On Friday afternoon Attorney General Richard Blumenthal and Sen. Bob Duff, D-Norwalk, a co-chairman of the legislature’s Banks Committee, issued subpoenas to 13 lower Fairfield County residents they believed worked for AIG and shared in some of the controversial bonuses awarded through the federal bailout.
They want the group to show up in Hartford Thursday to testify about the bonuses.
Not long afterward the higher-ups at The Advocate published the names and home towns listed in the press release both in a story I wrote and in a separate on-line database.
And not long after that I got this e-mail: “It is irresponsible of the Advocate to list the names and cities of those who received bonuses in the face of the lynch mob mentality that’s prevailing in this country at the moment. The paper has compromised these mens’ safety and that of their families. Shame on The Advocate. If anything should happen to them, the fault would be yours.”
I’ve got to admit the e-mail gave me some pause and I was thinking about it all weekend.
On the one hand I disagree that we and we alone compromised anyone’s safety. Subpoenas are public documents so folks interested in obtaining info on those 13 individuals could approach Blumenthal’s office for a copy.
Also Blumenthal and Duff claimed they actually obtained the names from media accounts. I don’t think The Advocate EVER ran a story prior to Friday listing all 13 people, so that means there are plenty of other news organizations that played a role in digging up the personal data and making it public.
I could also easily say that Blumenthal/Duff could have requested the media NOT publish the names in the subpoenas for safety reasons, but they made no such effort.

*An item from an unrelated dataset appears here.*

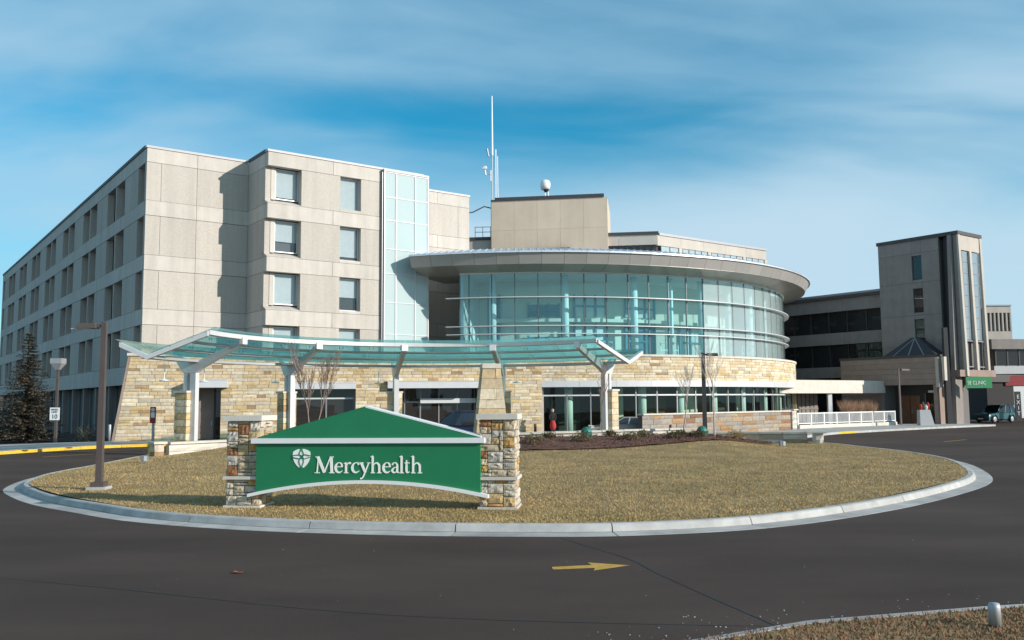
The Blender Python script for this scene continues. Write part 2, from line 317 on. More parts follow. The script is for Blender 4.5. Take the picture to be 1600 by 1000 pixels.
# stone blocks: the front face (-y) of each block is rough
def block_mesh(name, mk, nx=3, nz=2, amp=0.12):
    b = MB(); gv = []
    for j in range(nz+1):
        for i in range(nx+1):
            x = -0.5+i/nx; z = -0.5+j/nz; e = (i in (0, nx)) or (j in (0, nz))
            gv.append((x, -0.5+(0.10+random.uniform(0, .06) if e else random.uniform(-amp, amp)), z))
    o = len(gv); fs = [(j*(nx+1)+i, j*(nx+1)+i+1, (j+1)*(nx+1)+i+1, (j+1)*(nx+1)+i) for j in range(nz) for i in range(nx)]
    back = [(-0.5, 0.5, -0.5), (0.5, 0.5, -0.5), (0.5, 0.5, 0.5), (-0.5, 0.5, 0.5)]
    bl, br = 0, nx; tl = nz*(nx+1); tr_ = tl+nx
    fs += [tuple([o, o+1]+list(range(br, bl-1, -1))), tuple([o+2, o+3]+list(range(tl, tr_+1))),
           tuple([o+3, o]+[j*(nx+1) for j in range(nz+1)]), tuple([o+1, o+2]+[j*(nx+1)+nx for j in range(nz, -1, -1)])]
    b.add(gv+back, fs); return b.mesh(name, mk)
STONE = {k: [block_mesh('stone', 'stone%d' % k) for _ in range(5)] for k in range(6)}
DSTONE = {k: [block_mesh('stone', 'dstone%d' % k) for _ in range(4)] for k in range(6)}
ROCK = {k: [block_mesh('stone', 'rock%d' % k, 5, 4, 0.16) for _ in range(6)] for k in range(6)}
LIME = [block_mesh('stone', 'limestone', 3, 2, 0.04) for _ in range(4)]
def place_block(me, parent, c, ang, L, D, H, name='stone'):
    return link(name, me, parent, M=Matrix.Translation(c) @ Matrix.Rotation(ang, 4, 'Z') @ Matrix.Diagonal((L, D, H, 1)))
def stone_wall(parent, P, zc, holes=(), lens=(0.45, 1.0), cap=300, left=None, prefer=None, depth=0.16, weights=SW, rnd=None, mort='mortar', stones=None):
    """coursed stone along plan path P; zc: course levels; holes: (s0,s1,z0,z1)"""
    rnd = rnd or random; f, Ltot = path_of(P); items = []; bed = MB()
    for j in range(len(zc)-1):
        z0, z1 = zc[j], zc[j+1]; zm = (z0+z1)/2
        segs = [(left(zm) if left else 0.0, Ltot)]
        for h in holes:
            if h[2] < zm < h[3]:
                ns = []
                for a, b in segs:
                    if h[1] <= a or h[0] >= b: ns.append((a, b)); continue
                    if h[0] > a: ns.append((a, h[0]))
                    if h[1] < b: ns.append((h[1], b))
                segs = ns
        for a, b in segs:
            s = a
            while s < b-1e-6:
                L = rnd.uniform(*lens)
                if b-(s+L) < lens[0]*0.7: L = b-s
                L = min(L, b-s); x, y, an = f(s+L/2)
                if s+L/2 < 0: x0, y0, an = f(0.01); x = x0+math.cos(an)*(s+L/2); y = y0+math.sin(an)*(s+L/2)
                k = rnd.choices(range(6), weights)[0]; items.append((x, y, zm, an, L, z1-z0, k)); s += L
            n = max(1, int((b-a)/1.5))
            for i in range(n):
                s0 = a+(b-a)*i/n; s1 = a+(b-a)*(i+1)/n; x, y, an = f(max((s0+s1)/2, 0.01))
                if (s0+s1)/2 < 0: x += math.cos(an)*(s0+s1)/2; y += math.sin(an)*(s0+s1)/2
                bed.box(-(s1-s0)/2-.01, (s1-s0)/2+.01, 0.0, 0.30, z0, z1, 0, Matrix.Translation((x, y, 0)) @ Matrix.Rotation(an, 4, 'Z'))
    bed.build('mortar_bed', mort, parent)
    if prefer: items.sort(key=prefer)
    rest = MB()
    for i, (x, y, z, an, L, H, k) in enumerate(items):
        off = rnd.uniform(-.012, .018); nx, ny = math.sin(an), -math.cos(an); c = (x+nx*off, y+ny*off, z)
        if i < cap: place_block(rnd.choice((stones or STONE)[k]), parent, c, an, L-.018, depth, H-.014)
        else:
            e = depth/2
            rest.box(-L/2+.009, L/2-.009, -e+.01, e, -H/2+.007, H/2-.007, k, Matrix.Translation(c) @ Matrix.Rotation(an, 4, 'Z'))
    if rest.v: tag(rest.build('small_stones', ['stone%d' % k for k in range(6)], parent), kind='stuff')
    return items
def courses(z0, z1, lo, hi, cuts=(), rnd=random):
    out = [z0]
    for c in sorted(list(cuts)+[z1]):
        n = max(1, int(round((c-out[-1])/((lo+hi)/2)))); ws = [rnd.uniform(lo, hi) for _ in range(n)]; k = (c-out[-1])/sum(ws); b = out[-1]
        for w in ws: b += w*k; out.append(b)
        out[-1] = c
    return out

# ================================================================== SETTING: ground
g = MB(); g.add([(-900, -60, 0), (900, -60, 0), (900, 1800, 0), (-900, 1800, 0)], [(0, 1, 2, 3)])
tag(g.build('asphalt_road', 'asphalt'), kind='structure')
def tri_fill(name, outline, z, mk, parent=None):
    bm = bmesh.new(); vs_ = [bm.verts.new((p[0], p[1], z)) for p in outline]; f = bm.faces.new(vs_)
    if f.normal.z < 0: f.normal_flip()
    bmesh.ops.triangulate(bm, faces=bm.faces[:]); me = bpy.data.meshes.new(name); bm.to_mesh(me); bm.free(); me.materials.append(m[mk]); return link(name, me, parent)
# tar seam, a wire's shadow painted as a dark strip, the painted arrow
def strip(name, pts, w, z, mk):
    P = resample(interp(pts, 6), 0.5); b = MB(); n = len(P); Lp = []; Rp = []
    for i in range(n):
        d = P[min(i+1, n-1)]-P[max(i-1, 0)]; d /= np.linalg.norm(d); q = np.array((-d[1], d[0])); ww = w*random.uniform(.6, 1.2)
        Lp.append((*(P[i]+q*ww/2), z)); Rp.append((*(P[i]-q*ww/2), z))
    b.add(Lp+Rp, [(n+i, n+i+1, i+1, i) for i in range(n-1)]); return tag(b.build(name, mk), kind='structure')
strip('road_seam', [(0.85, 16.0), (1.3, 14.9), (1.77, 13.82), (2.0, 12.7), (2.29, 11.58), (2.71, 10.03), (3.0, 9.0)], 0.025, 0.004, 'tar')
strip('road_seam', [(-12, 14.6), (-7.2, 12.74), (-4.72, 11.72), (-2.59, 10.76), (-0.74, 10.2), (1.36, 9.87), (3, 9.7)], 0.02, 0.004, 'tar')  # thin dark strip painting the shadow of an overhead wire
a = MB(); ap = [(0.56, 13.02), (1.17, 13.12), (1.13, 12.92), (1.70, 13.30), (1.10, 13.56), (1.14, 13.35), (0.55, 13.22)]
a.add([(x, y, 0.005) for x, y in ap], [tuple(range(7))])
tag(a.build('road_arrow_marking', 'arrow'), kind='structure')
for x0, y0, x1, y1 in ((30, 52, 34, 55), (37, 57, 44, 62), (24, 50, 26.5, 52.4), (-22, 42, -20.5, 45)):
    d = Vector((x1-x0, y1-y0, 0)); q = Vector((-d.y, d.x, 0)).normalized()*0.06; b = MB()
    b.add([(x0+q.x, y0+q.y, .004), (x0-q.x, y0-q.y, .004), (x1-q.x, y1-q.y, .004), (x1+q.x, y1+q.y, .004)], [(0, 1, 2, 3)])
    tag(b.build('lane_marking', 'arrow'), kind='structure')

# island outline: line of the kerb's road face (counter-clockwise from the back left)
KP = [(-16.7, 41.0), (-16.35, 37.5), (-15.95, 34), (-15.75, 31.4), (-15.35, 29.1), (-14.3, 26.2), (-12.9, 24.1), (-11.3, 22.2), (-9.6, 20.65), (-7.6, 19.0), (-5.1, 17.75), (-2.45, 17.0),
      (0, 16.66), (2.2, 16.68), (4.8, 17.55), (7.9, 19.9), (11.0, 23.1), (13.4, 26.2), (15.1, 29.8), (16.5, 34), (17.05, 38.5), (16.8, 43), (16.3, 47.2), (13.0, 49.8), (9.5, 50.4)]
CC = np.array((-2.76, 37.98)); CR = 13.1
back = [(CC[0]+14.3*math.sin(R(t)), CC[1]+14.3*math.cos(R(t))) for t in range(42, -74, -6)]
ring = np.array([p for p in interp(KP, 8)]+back)
front = resample(interp(KP, 12), 2.9)        # one kerb stone per step
fine = resample(interp(KP, 12), 0.29)
def off(P, i, d):
    t = P[min(i+1, len(P)-1)]-P[max(i-1, 0)]; t = t/np.linalg.norm(t); return P[i]+np.array((t[1], -t[0]))*d   # d > 0: towards the road
island = thing('kerb_ring', 'pale concrete kerb and gutter curving round the grass island', 'kerb', (0, 16.6, 0))
prof_k = [(0.0, 0.0), (0.02, 0.02), (-0.03, 0.135), (-0.06, 0.155), (-0.20, 0.155), (-0.20, 0.0)]
prof_g = [(0.0, 0.012), (0.46, 0.006), (0.46, 0.0), (0.0, 0.0)]
def sweep(b, i0, i1, prof, gap=0.0):
    n = len(prof); o = len(b.v)
    for i in range(i0, i1+1):
        sh = np.zeros(2)
        if i == i0 or i == i1:
            t = fine[min(i+1, len(fine)-1)]-fine[max(i-1, 0)]; t /= np.linalg.norm(t); sh = t*gap*(1 if i == i0 else -1)
        for d, z in prof: p = off(fine, i, d)+sh; b.v.append((p[0], p[1], z))
    for i in range(i1-i0):
        for k in range(n): b.f.append((o+i*n+k, o+i*n+(k+1) % n, o+(i+1)*n+(k+1) % n, o+(i+1)*n+k)); b.mi.append(0)
    b.f.append(tuple(o+k for k in range(n))); b.mi.append(0); b.f.append(tuple(o+(i1-i0)*n+k for k in reversed(range(n)))); b.mi.append(0)
i = 0
while i < len(fine)-1:
    j = min(len(fine)-1, i+10)
    if len(fine)-1-j < 4: j = len(fine)-1
    k = MB(); sweep(k, i, j, prof_k, 0.011); k.build('kerb_stone', 'kerb', island)
    k = MB(); sweep(k, i, j, prof_g, 0.011); k.build('gutter_slab', 'gutter', island); i = j
# lawn mound
def smooth(t): t = min(1, max(0, t)); return t*t*(3-2*t)
def gz(x, y):
    side = smooth((16.2+x)/5.0)*smooth((13.6-x)/5.0); return 0.145+0.46*smooth((y-30.5)/14)*side+0.05*smooth((y-18)/6)*side
inner = np.array([off(np.array(ring), i, -0.19) for i in range(len(ring))])
def inside(poly, X, Y):
    c = np.zeros(X.shape, bool); n = len(poly); j = n-1
    for i in range(n):
        xi, yi = poly[i]; xj, yj = poly[j]
        hit = ((yi > Y) != (yj > Y)) & (X < (xj-xi)*(Y-yi)/(yj-yi+1e-12)+xi); c ^= hit; j = i
    return c
bm = bmesh.new(); vs_ = [bm.verts.new((p[0], p[1], 0)) for p in inner]; bm.faces.new(vs_)
for ax, lo, hi in (((1, 0, 0), -17, 18), ((0, 1, 0), 17, 53)):
    for t in np.arange(lo, hi, 0.7):
        bmesh.ops.bisect_plane(bm, geom=bm.verts[:]+bm.edges[:]+bm.faces[:], plane_co=tuple(np.array(ax)*t), plane_no=ax)
for v in bm.verts: v.co.z = gz(v.co.x, v.co.y)
bmesh.ops.recalc_face_normals(bm, faces=bm.faces[:])
me = bpy.data.meshes.new('lawn'); bm.to_mesh(me); bm.free(); me.materials.append(m['soil'])
if sum(p.normal.z for p in me.polygons) < 0: me.flip_normals()
me.polygons.foreach_set('use_smooth', [True]*len(me.polygons)); tag(link('lawn', me), kind='structure')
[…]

And the Working Families Party had scheduled its bus tour protest of the AIG homes prior to Friday, so obviously they had gotten their hands on some of these names/addresses without the help of The Advocate.

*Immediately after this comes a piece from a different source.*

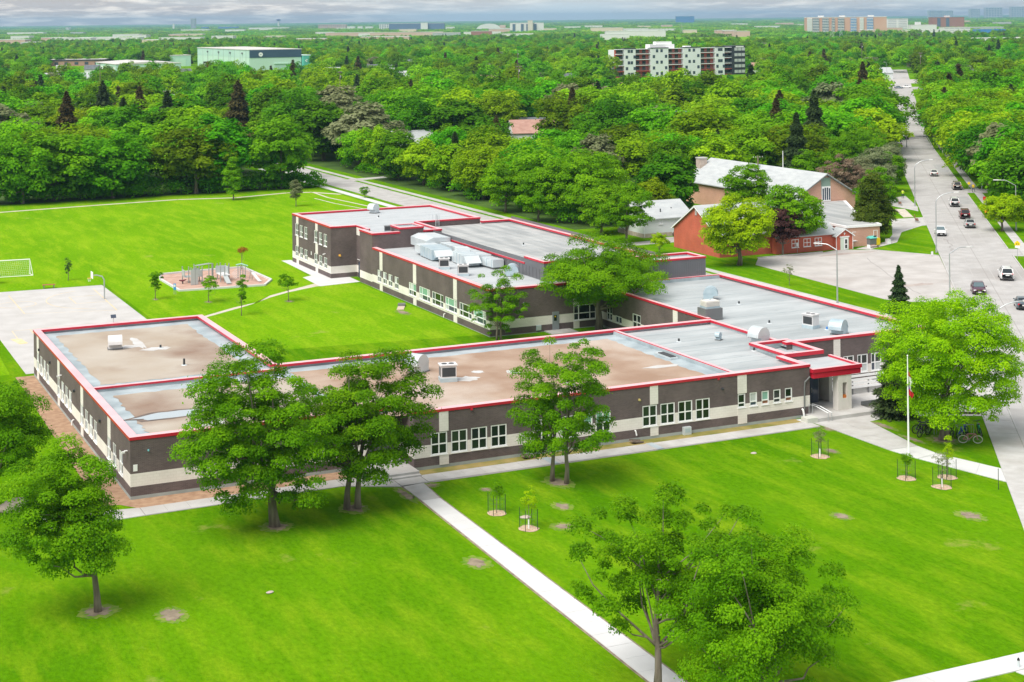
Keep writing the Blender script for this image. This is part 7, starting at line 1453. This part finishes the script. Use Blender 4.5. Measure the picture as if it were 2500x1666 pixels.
# ------------------------------------------------------------------ people
def person(label, loc, rz, top, bottom, s=.95):
    me = bpy.data.meshes.new('person'); J = [(0, 0, .95), (0, 0, 1.15), (0, 0, 1.38), (0, 0, 1.5), (0, .02, 1.62), (.1, 0, .9), (.13, .16, .5), (.13, .05, .08), (.13, .2, .04), (-.1, 0, .9), (-.13, -.1, .5), (-.13, -.28, .12), (-.13, -.15, .05), (.2, 0, 1.38), (.27, -.06, 1.12), (.26, .1, .9), (-.2, 0, 1.38), (-.27, .06, 1.12), (-.26, .2, .95)]
    E = [(0, 1), (1, 2), (2, 3), (3, 4), (0, 5), (5, 6), (6, 7), (7, 8), (0, 9), (9, 10), (10, 11), (11, 12), (2, 13), (13, 14), (14, 15), (2, 16), (16, 17), (17, 18)]
    me.from_pydata(J, E, []); rr = [.14, .14, .15, .06, .11, .10, .07, .05, .045, .10, .07, .05, .045, .075, .05, .038, .075, .05, .038]
    o = put('person', me, None, loc, rz, label, 'person'); o.scale = (s, s, s); sk = o.modifiers.new('skin', 'SKIN')
    for i, r_ in enumerate(rr): me.skin_vertices[0].data[i].radius = (r_, r_ * .85)
    me.skin_vertices[0].data[0].use_root = True; o.modifiers.new('sub', 'SUBSURF').levels = 1
    dg = bpy.context.evaluated_depsgraph_get(); m2 = bpy.data.meshes.new_from_object(o.evaluated_get(dg)); o.modifiers.clear(); o.data = m2
    SK = mat('skin', (.45, .27, .19), .6); HR = mat('hair_dark', (.03, .022, .018), .8); m2.materials.clear()
    for m_ in (bottom, top, SK, HR): m2.materials.append(m_)
    for p in m2.polygons:
        z = p.center.z; p.use_smooth = True; p.material_index = 0 if z < .93 else (1 if z < 1.44 and not (z < 1.0 and abs(p.center.x) > .2) else (3 if z > 1.62 or (z > 1.54 and p.center.y < .0) else 2))
    return o
person('person in a yellow top and dark trousers walking on the right footway', (180.3, 122.3, .05), FACE + R(150), mat('top_yellow', (.80, .55, .02), .8), mat('trousers_dark', (.04, .05, .09), .8))
person('person in a lime hi vis vest standing by the next side path', (163.0, 121.0, 0), FACE, mat('vest_lime', (.55, .75, .05), .8), _M['trousers_dark'])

I think the issue here is what journalistic value is there to shining a spotlight on these 13 individuals and potentially endangering their safety? And to be honest, I’m not sure.

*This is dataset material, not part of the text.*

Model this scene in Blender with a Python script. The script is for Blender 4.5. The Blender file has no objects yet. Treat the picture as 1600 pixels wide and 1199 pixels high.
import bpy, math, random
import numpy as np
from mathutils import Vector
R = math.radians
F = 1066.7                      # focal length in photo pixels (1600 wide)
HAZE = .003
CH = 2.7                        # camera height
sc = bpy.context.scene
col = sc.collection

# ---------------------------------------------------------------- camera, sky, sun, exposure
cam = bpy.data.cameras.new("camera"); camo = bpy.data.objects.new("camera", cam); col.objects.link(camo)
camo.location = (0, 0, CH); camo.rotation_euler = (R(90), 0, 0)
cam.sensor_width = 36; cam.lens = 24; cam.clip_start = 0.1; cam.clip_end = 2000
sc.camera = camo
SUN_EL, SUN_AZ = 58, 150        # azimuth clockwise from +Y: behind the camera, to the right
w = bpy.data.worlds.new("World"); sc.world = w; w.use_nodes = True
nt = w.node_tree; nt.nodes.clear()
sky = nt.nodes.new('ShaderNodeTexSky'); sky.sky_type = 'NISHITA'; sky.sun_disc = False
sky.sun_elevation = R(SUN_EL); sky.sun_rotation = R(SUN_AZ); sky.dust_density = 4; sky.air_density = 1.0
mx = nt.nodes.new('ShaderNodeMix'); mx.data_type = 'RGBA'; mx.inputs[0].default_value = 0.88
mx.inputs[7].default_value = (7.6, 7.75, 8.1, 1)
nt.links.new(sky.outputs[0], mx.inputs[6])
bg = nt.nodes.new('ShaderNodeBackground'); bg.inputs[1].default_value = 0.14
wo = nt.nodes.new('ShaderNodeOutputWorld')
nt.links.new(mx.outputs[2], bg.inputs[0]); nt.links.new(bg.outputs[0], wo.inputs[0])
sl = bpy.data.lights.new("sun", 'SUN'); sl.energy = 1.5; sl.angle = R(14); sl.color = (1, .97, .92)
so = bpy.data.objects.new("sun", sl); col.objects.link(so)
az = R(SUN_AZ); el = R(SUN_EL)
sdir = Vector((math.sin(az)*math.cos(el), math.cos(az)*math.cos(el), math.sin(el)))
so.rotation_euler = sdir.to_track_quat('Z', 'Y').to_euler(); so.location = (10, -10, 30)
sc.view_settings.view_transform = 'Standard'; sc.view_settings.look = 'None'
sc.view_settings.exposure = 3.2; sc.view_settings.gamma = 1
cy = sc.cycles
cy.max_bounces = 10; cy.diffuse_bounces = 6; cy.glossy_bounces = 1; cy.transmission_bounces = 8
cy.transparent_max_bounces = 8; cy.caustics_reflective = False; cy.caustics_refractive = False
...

On the one hand the bonuses were paid by taxpayers, and one could argue it’s our mission to serve the public and let residents know who benefited from these pay-outs.
And newspapers and reporters are not into keeping things to themselves. It’s the nature of the business to make information available to the public. We’re more about questioning and uncovering than shielding.
But on the other hand is it responsible of the media to fan the flames of a mini class war and paint big old targets on around a dozen people who are not criminals and in most cases probably thought they were just reaping the benefits of the jobs they’d signed up to do?
In discussing this over the weekend with a usually level-headed, good-hearted acquaintance – who, I should add, does not earn a ton of money – their response was essentially: “These families can afford to hire private security if they need to. They should have known better than to accept the bonuses.”
I don’t know what the answer is.
I suspect that if I write any more stories about the subpoenas this week, my bosses will want to continue publishing the names of those being summoned to Hartford. I’ll be surprised if they don’t.
And I do know that, God forbid something happened to any of these individuals, I would try and reason my guilt away. I’d say my bosses made the call on publishing the names and home towns. I’d say that the entire media would be to blame, not any one reporter or paper. I’d probably even point the finger at Blumenthal and Duff.
But I have to say I’d still feel guilty.